Il primo round, innegabilmente e contro ogni pronostico, lo ha vinto Pier Luigi Bersani. Ha spiazzato tanto i grillini, quanto Monti, ha puntato su nomi in grado di sparigliare, ma non è ancora uscito dall’isolamento che gli impedisce di essere certo di poter sedere sulla poltrona di Palazzo Chigi. Dopo la scelta di Laura Boldrini e Piero Grasso, anzi, la strada verso il governo si presenta ancor più in salita, anche perché si incrocia con un altro percorso tortuoso, quello che conduce alla scelta del successore di Giorgio Napolitano.
Bersani ostinatamente sta cercando di tenere le varie partite separate, per procedere sciogliendo un nodo alla volta, ma difficilmente potrà riuscirci. Contano i tempi: la formazione del governo precederà di pochi giorni la scelta del nuovo capo dello Stato, difficile che possano scaturire da maggioranze differenti. E in entrambi i casi il Pd non può farcela da solo.
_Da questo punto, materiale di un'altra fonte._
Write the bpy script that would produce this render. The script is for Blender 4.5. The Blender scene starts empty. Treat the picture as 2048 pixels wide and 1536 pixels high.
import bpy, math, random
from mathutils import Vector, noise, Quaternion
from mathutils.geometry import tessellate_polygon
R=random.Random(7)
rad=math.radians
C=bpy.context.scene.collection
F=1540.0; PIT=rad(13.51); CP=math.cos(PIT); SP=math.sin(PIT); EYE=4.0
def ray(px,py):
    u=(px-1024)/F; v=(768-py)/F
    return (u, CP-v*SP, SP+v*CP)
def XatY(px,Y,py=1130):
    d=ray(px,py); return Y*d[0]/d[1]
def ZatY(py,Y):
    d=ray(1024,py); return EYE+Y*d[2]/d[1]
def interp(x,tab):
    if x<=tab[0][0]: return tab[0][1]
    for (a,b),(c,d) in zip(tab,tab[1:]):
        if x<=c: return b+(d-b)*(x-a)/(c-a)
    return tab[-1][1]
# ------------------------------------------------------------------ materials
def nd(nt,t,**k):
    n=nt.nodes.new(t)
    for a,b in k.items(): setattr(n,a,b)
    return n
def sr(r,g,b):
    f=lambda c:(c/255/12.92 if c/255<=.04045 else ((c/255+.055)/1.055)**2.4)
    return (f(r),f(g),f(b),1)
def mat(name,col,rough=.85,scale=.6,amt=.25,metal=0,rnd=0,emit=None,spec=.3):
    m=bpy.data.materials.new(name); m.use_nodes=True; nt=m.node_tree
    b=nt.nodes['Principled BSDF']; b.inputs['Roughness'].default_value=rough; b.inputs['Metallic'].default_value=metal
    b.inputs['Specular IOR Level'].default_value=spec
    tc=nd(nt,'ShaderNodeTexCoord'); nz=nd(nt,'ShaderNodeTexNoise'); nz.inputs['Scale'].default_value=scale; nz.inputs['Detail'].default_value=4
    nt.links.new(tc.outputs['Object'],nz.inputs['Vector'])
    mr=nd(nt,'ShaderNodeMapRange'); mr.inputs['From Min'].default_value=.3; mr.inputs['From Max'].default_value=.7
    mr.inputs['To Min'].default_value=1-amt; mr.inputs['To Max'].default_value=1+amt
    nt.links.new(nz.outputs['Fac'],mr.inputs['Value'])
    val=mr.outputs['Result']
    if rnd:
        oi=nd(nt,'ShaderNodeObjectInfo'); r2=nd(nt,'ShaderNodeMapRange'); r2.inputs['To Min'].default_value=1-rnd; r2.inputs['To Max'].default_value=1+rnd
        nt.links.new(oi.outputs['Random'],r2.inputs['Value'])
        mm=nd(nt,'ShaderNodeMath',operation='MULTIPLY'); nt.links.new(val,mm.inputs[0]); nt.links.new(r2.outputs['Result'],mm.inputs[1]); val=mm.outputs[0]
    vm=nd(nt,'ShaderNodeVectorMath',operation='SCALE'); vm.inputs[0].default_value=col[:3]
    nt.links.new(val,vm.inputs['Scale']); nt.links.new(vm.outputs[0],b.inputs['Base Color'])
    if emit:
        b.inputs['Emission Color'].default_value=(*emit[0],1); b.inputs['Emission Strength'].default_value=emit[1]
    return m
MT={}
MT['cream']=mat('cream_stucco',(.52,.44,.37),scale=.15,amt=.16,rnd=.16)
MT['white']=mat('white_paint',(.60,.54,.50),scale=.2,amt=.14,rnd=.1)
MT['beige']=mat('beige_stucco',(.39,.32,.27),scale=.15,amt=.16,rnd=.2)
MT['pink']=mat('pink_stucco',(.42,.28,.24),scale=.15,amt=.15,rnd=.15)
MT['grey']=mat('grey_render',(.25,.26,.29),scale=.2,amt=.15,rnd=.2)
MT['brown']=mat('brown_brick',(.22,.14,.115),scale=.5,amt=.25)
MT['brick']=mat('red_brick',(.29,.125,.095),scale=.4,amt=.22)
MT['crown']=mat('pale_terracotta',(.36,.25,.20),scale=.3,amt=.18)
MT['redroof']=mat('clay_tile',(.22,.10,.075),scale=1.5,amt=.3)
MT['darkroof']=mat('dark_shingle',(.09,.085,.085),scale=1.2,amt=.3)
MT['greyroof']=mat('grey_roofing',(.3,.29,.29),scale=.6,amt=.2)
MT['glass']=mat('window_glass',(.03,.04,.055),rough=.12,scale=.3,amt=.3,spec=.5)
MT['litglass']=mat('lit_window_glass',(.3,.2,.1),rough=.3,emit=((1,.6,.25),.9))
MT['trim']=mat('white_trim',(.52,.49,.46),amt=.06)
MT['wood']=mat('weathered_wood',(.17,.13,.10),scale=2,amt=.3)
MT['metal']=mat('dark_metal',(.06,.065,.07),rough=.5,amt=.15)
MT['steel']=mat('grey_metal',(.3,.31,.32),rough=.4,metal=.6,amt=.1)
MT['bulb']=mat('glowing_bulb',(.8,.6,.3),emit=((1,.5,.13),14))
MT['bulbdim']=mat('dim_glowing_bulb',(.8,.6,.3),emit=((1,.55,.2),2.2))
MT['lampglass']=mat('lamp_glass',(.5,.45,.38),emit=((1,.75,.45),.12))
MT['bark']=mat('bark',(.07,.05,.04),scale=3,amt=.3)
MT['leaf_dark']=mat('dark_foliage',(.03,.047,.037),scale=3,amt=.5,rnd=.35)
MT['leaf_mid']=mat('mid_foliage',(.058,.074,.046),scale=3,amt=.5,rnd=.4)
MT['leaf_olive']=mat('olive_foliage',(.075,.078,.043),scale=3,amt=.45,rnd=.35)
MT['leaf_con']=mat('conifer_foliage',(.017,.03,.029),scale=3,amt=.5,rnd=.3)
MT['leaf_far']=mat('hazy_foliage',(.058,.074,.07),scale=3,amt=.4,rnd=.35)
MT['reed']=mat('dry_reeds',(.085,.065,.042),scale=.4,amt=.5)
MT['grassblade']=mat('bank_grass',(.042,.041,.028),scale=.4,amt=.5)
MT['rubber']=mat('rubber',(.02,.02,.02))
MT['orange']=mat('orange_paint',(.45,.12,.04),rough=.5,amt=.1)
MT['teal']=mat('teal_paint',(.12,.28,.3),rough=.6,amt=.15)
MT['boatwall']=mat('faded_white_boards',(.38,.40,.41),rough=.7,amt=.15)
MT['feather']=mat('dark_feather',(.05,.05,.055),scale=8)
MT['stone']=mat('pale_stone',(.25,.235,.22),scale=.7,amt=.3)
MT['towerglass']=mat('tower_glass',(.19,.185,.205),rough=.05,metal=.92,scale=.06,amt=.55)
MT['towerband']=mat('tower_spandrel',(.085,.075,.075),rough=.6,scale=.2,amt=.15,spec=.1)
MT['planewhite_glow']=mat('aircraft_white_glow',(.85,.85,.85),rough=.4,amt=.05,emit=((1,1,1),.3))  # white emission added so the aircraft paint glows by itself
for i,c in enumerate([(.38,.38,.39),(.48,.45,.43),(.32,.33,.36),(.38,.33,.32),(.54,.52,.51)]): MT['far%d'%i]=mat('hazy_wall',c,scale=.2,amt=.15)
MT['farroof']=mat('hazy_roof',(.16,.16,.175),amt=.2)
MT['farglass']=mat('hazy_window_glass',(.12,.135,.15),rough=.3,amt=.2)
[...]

La matematica è impietosa: al Senato è impensabile che vi sia un “soccorso grillino” alla luce del sole di un voto di fiducia per appello nominale, perché i voti che mancano sono troppi, fra i 35 e i 40.
Anche per il Quirinale servono intese. Sommando deputati, senatori e delegati regionali del centrosinistra si arriva intorno a quota 500 su un collegio di 1007 grandi elettori. Per un pugno di voti Bersani non può fare da solo neppure in quarta votazione, quando basta la maggioranza assoluta.
La soluzione più semplice, almeno in apparenza, gliela ripropone con insistenza il Pdl, con Alfano che spiega: in un paese normale i due partiti maggiori collaborerebbero fra loro. E al centrosinistra propone uno scambio: via libera a un moderato al Quirinale (Gianni Letta?) in cambio di un atteggiamento benevolo che renderebbe più agevole la nascita di un governo Bersani.
Sulla carta tutto semplice, ma dal Pd fanno sapere che non esiste alcuno spazio per scambi indecenti. In fondo, quel che pensano in cuor loro i dirigenti di Largo del Nazareno è forse coincidente con quel “siete impresentabili” pronunciato domenica dalla giornalista Lucia Annunziata e che ha provocato la reazione furibonda di Alfano e dell’intero centrodestra. Impresentabili per colpa di Berlusconi e non solo. “I nostri militanti – ripetevano vari dirigenti democratici in questi giorni – non capirebbero alcuna forma di collaborazione con il Pdl”.
Restano due interlocutori, allora, ma in entrambi i casi sarà difficile, i grillini e i montiani. Gli eletti di Scelta civica, però, sono sufficienti a garantire l’elezione del Capo dello Stato, ma non il raggiungimento della fiducia in Senato. In più i rapporti con Monti segnano tempesta dopo il totale fallimento delle trattative intorno alle presidenze delle Camere. Un fallimento figlio – a quanto pare – del desiderio di Monti di entrare personalmente nella partita, o dalla postazione di Presidente del Senato, o in quella di Capo dello Stato.



A Bersani non resta che puntare tutte le sue carte su un’intesa con Beppe Grillo, magari intorno a un nome alla Grasso, o alla Boldrini, un nome a cui “non si può dire di no”. Realistico? Nella mente del segretario democratico probabilmente sì. Del resto, non si potrebbero leggere in altro modo i continui segnali di fumo inviati in direzione del Movimento 5 Stelle, ultimo in ordine di tempo l’apertura a rivedere la legge sul finanziamento pubblico ai partiti entro luglio.
Allo stato, però, questo è un autentico azzardo, anche se il cedimento del gruppo grillino al Senato con una quindicina di voti pro Grasso, autorizza a sperare che una breccia si sia aperta nelle mura del fortino a cinque stelle. Ma se il Fort Alamo organizzato dal comico genovese dovesse resistere, tutto tornerebbe in alto mare, e i democratici dovrebbero tornare sui loro passi e rivedere le loro strategie.
Il terreno su cui si misurerà la strategia bersaniana sarà però quello della formazione del nuovo governo. Nulla è scontato, neppure che il segretario democratico riceva l’incarico da Napolitano, vista l’incertezza dei numeri nell’aula di Palazzo Madama. Potrebbe essere un incarico esplorativo, o un reincarico, vecchi termini da prima Repubblica che riaffiorano all’alba della terza.
Lì si giocherà la partita decisiva, non solo sulle cariche istituzionali, ma anche sulla durata della legislatura.